• **Task to complete**:
Report how many lines below contain the word "from". Give only the number.

• **Supplied material**:
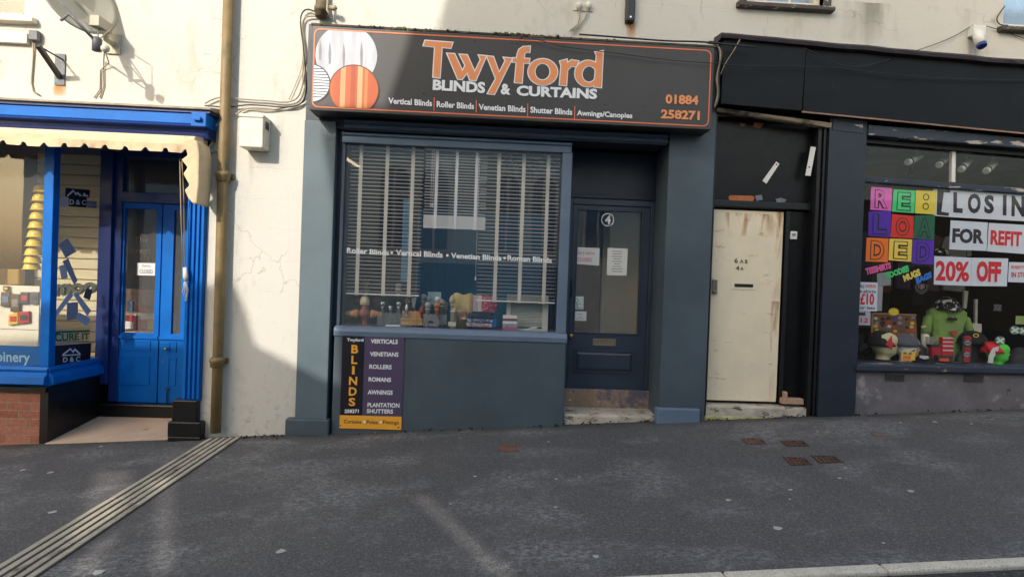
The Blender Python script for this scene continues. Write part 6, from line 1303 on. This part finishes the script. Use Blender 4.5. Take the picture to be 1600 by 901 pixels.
t = thing('dummy_head', 'bright green and white dummy head in a red scarf, right of the shirt', 'dummy head'); d = -.2; u, z1 = gU(768, 432, d); z0 = ZC(u); h = z1-z0
b = MB(); head_mesh(b, u, d, z0, h, 1); b.build('head', cm((86, 206, 70)), t)
b = MB(); dome(b, u-.05, d, z0+h*.60, h*.44, h*.36, h*.43); b.tube([(u-h*.3, d+.06, z0+h*.6), (u-h*.5, d+.06, z0+h*.75), (u-h*.62, d+.05, z0+h*1.0)], [.05, .03, .012]); b.build('scarf', cm((200, 36, 46)), t)
b = MB(); b.pflat(gg(718, 536, 724, 496, 744, 462, 776, 452, 770, 482, 748, 510, 746, 538), d+h*.34); b.build('white_cheek', flatm('white paint', (206, 206, 206)), t)
CRM = [(782, 424, .055, 'white and green crossed disc over the green dummy face'), (856, 372, .055, 'crossed disc, left one of the pair at the right edge of the clothes window'), (898, 376, .05, 'crossed disc, right one of the pair at the right edge of the clothes window')]
for x, y, r, lab in CRM:
    t = thing('crossed_disc', lab, 'disc', 'crossed discs in the clothes shop window'); d = -.12; u, z = gU(x, y, d)
    b = MB(); b.prism([(u+r*cos(i*pi/12), z+r*.86*sin(i*pi/12)) for i in range(24)], d-.012, d); b.build('disc', cm((80, 124, 104)), t)
    b = MB()
    for a in (.6, 2.4):
        e = V((cos(a), sin(a)*.86)); nn_ = V((-e.y, e.x))*.011
        b.flat([(u+e.x*r*.95+nn_.x, z+e.y*r*.95+nn_.y), (u-e.x*r*.95+nn_.x, z-e.y*r*.95+nn_.y), (u-e.x*r*.95-nn_.x, z-e.y*r*.95-nn_.y), (u+e.x*r*.95-nn_.x, z+e.y*r*.95-nn_.y)], d+.001+a*.0004)
    b.build('cross', flatm('pale cross', (206, 210, 206)), t)
# mannequin in a green shirt
mq = thing('mannequin', 'headless pale mannequin in a lime green tee shirt with a patterned bandana', 'mannequin'); d = -.48
uc, zt1 = gU(508, 250, d); zsh = gU(508, 268, d)[1]; zbt = gU(508, 530, d)[1]; ul = gU(400, 300, d)[0]; ur_ = gU(620, 300, d)[0]; wsh = (ur_-ul)/2; uc = (ul+ur_)/2
SHIRT = M('lime green cotton', L(124, 158, 84), .9, .10, 5, .5, 9, bd=.05)
n = 24; vs = []; rows = [(zt1, .28, .4), (zsh+.005, .70, .6), (zsh-.03, .84, .8), (zsh-.10, .80, .95), (zsh-.2, .70, .9), (zsh-.35, .68, .85), (zsh-.6, .71, .8), (zbt, .74, .8)]
for z, ku, kd in rows:
    for k in range(n): a = 2*pi*k/n; c, s = cos(a), sin(a); e = .75; vs.append((uc+wsh*ku*(abs(c)**e)*(1 if c > 0 else -1), d+.115*kd*(abs(s)**e)*(1 if s > 0 else -1)+.006*sin(5*a+z*9), z))
b = MB(); b.add(vs, [(i*n+k, i*n+(k+1) % n, (i+1)*n+(k+1) % n, (i+1)*n+k) for i in range(len(rows)-1) for k in range(n)]+[tuple((len(rows)-1)*n+k for k in range(n))], True)
for s in (-1, 1): b.tube([(uc+s*wsh*.66, d, zsh-.075), (uc+s*wsh*.86, d+.01, zsh-.11), (uc+s*wsh*1.0, d+.03, zsh-.29)], [.04, .048, .056], 14)
b.build('tee_shirt', SHIRT, mq)
b = MB()
for s in (-1, 1): b.tube([(uc+s*wsh*.98, d+.02, zsh-.2), (uc+s*wsh*1.05, d+.04, zsh-.42), (uc+s*wsh*1.06, d+.10, zsh-.58), (uc+s*wsh*.98, d+.14, zsh-.68)], [.045, .04, .032, .03], 12)
b.lathe(uc, d, [(.06, zsh), (.052, zt1+.03), (.05, zt1+.06)], 14); b.build('body', OFFW, mq)
ub, zb2 = gU(505, 238, d); BAN = M('black and white leaf print', L(24, 22, 24), .9, .1, 10, .1, 40, [(L(214, 214, 208), 17, (1, 1, 1), .53, .56)])
b = MB(); dome(b, ub, d+.02, zb2-.05, .135, .13, .13); b.lathe(ub, d+.02, [(.155, zb2-.075), (.15, zb2-.06), (.136, zb2-.04)], 20); b.build('bandana', BAN, mq)
ds = d+.135
b = MB(); b.tube([at(*gg(508, 268)[0], ds), at(*gg(522, 300)[0], ds+.004), at(*gg(548, 312)[0], ds+.005), at(*gg(562, 290)[0], ds), at(*gg(564, 268)[0], ds-.02)], .003); b.pquad(gg(520, 308, 566, 310, 565, 324, 519, 322), ds, ds+.012); b.build('pendant', INKK, mq)
b = MB()
for s, q in (('M', (486, 348, 504, 344, 506, 360, 488, 364)), ('A', (514, 344, 530, 344, 530, 358, 514, 358)), ('L', (548, 344, 560, 344, 560, 358, 548, 358)), ('E', (580, 344, 596, 348, 594, 362, 578, 358))): text(b, s, gg(*q), ds+.003, .0)
b.build('lettering', INKG, mq)
u, z = gU(552, 386, ds); b = MB(); b.prism([(u+.0022*16*sin(k*pi/10)**3*1.0, z+.0022*(13*cos(k*pi/10)-5*cos(k*pi/5)-2*cos(.3*k*pi)-cos(.4*k*pi))) for k in range(20)], ds, ds+.003); b.build('heart_print', flatm('red heart print', (196, 60, 44)), mq)
b = MB(); b.pflat(gg(520, 362, 548, 372, 556, 366, 564, 372, 590, 362, 568, 378, 540, 378), ds+.002); b.build('wing_print', INKG, mq)
for k, (nm, c) in enumerate((('dull maroon', (70, 30, 36)), ('slate grey', (66, 70, 78)), ('dusty navy', (36, 44, 70)), ('olive', (60, 64, 40)), ('faded purple', (62, 44, 78)), ('brown', (76, 56, 42)), ('pale grey', (120, 120, 118)))):
    u = 4.15+k*.31; d = -1.15-.05*(k % 2); zt_ = 2.28; b = MB()
    b.prism([(u-.05, zt_), (u-.16, zt_-.05), (u-.22, zt_-.26), (u-.15, zt_-.29), (u-.135, zt_-.18), (u-.15, zt_-.72), (u+.15, zt_-.74), (u+.135, zt_-.18), (u+.15, zt_-.29), (u+.22, zt_-.26), (u+.16, zt_-.05), (u+.05, zt_), (u, zt_-.035)], d-.04, d)
    tag(b.build('hanging_shirt', cm(c), None, .012), nm+' tee shirt hanging dimly on the back rail of the clothes shop', 'shirt', 'tee shirts on the back rail')
# sticks, dark shirts, bits
for lab, q in (('white shelf post, taller one right of the shirt', (602, 174, 622, 176, 614, 264, 598, 262)), ('white shelf post with a foot, lower one right of the shirt', (656, 216, 670, 217, 668, 342, 656, 340))): b = MB(); b.pquad(gg(*q), -.72, -.69); tag(b.build('shelf_post', OFFW, None, .004), lab, 'post')
b = MB(); b.pquad(gg(640, 338, 690, 340, 690, 384, 636, 382), -.74, -.66); tag(b.build('plastic_box', OFFW, None, .008), 'white plastic box at the foot of the lower white post', 'box')
t = thing('hanging_shirt', 'black tee shirt with a red striped eagle print hanging left of the mannequin', 'shirt'); d = -.6
b = MB(); b.prism([A.px(*p, d) for p in gg(330, 60, 352, 46, 384, 50, 416, 46, 440, 64, 428, 108, 418, 104, 420, 250, 340, 250, 344, 100, 330, 104)], d-.05, d); b.build('shirt', BLKF, t, .01)
b = MB(); b.pflat(gg(366, 140, 404, 140, 402, 160, 386, 168, 368, 160), d+.003); b.build('striped_shield', M('striped print', L(176, 60, 60), .7, .1, 3, 0, 20, [(L(200, 200, 200), 40, (1, 1, .1), .5, .54)]), t)
b = MB(); b.pflat(gg(350, 150, 362, 136, 364, 164, 386, 172, 408, 164, 408, 136, 422, 150, 412, 178, 392, 192, 380, 192, 358, 178), d+.0015); b.build('eagle_print', flatm('grey print', (120, 116, 112)), t)
t = thing('red_box', 'dull red box on the dark back shelf behind the price cards', 'box'); b = MB(); b.pquad(gg(190, 150, 232, 152, 230, 184, 188, 182), -.75, -.68); b.build('body', cm((110, 44, 36)), t, .004)
t = thing('skate_hat', 'white and black patterned cap behind the 20% poster', 'cap'); d = -.35; u, z = A.px(*kk(610, 800)[0], d); b = MB(); dome(b, u, d, z-.03, .09, .09, .09); b.build('crown', BAN, t)
b = MB(); b.box(4.3, 4.46, -.85, -.82, 3.0, 3.02); b.tube([(u_ := pu(1423, 260, -.5), -.5, 3.0), (u_, -.5, pz(1422, 272, -.5))], .02); tag(b.build('hanging_rod', BLKM), 'black rod hanging from the ceiling beside the first spotlight', 'rod')
for lab, x, y, w_, h_, c in (('grey floppy hat tucked behind the painted dummy face', 376, 452, .1, .10, (70, 72, 76)), ('olive beanie low beside the black cap with the white badge', 372, 478, .07, .06, (120, 130, 60)), ('red folded cloth between the badge strip and the green head', 656, 508, .07, .05, (176, 40, 46)), ('dark folded cap behind the badge strip', 580, 480, .09, .12, (46, 56, 52)), ('dark grey cap right of the green dummy head', 880, 470, .14, .16, (40, 40, 44))):
    d = -.4; u, z = gU(x, y, d); b = MB(); dome(b, u, d, ZC(u), w_, w_*.8, max(.05, z-ZC(u)+.03)); tag(b.build('folded_hat', cm(c)), lab, 'hat')

# ------------------------------------------------------------------ put every origin at the base of its thing
def desc(o): return [c for ch in o.children for c in [ch]+desc(ch)]
bpy.context.view_layer.update()
for o in [o for o in COL.objects if o.parent is None and o.type in ('MESH', 'EMPTY')]:
    ms = [x for x in [o]+desc(o) if x.type == 'MESH']
    if not ms: continue
    vv = [v.co for x in ms for v in x.data.vertices]
    if not vv: continue
    c = V(((min(v.x for v in vv)+max(v.x for v in vv))/2, (min(v.y for v in vv)+max(v.y for v in vv))/2, min(v.z for v in vv)))
    if o.name == 'rendered_building': c.z = 0
    T = Matrix.Translation(-c)
    for me in {x.data for x in ms}: me.transform(T)
    o.location = c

• **Task answer**:
2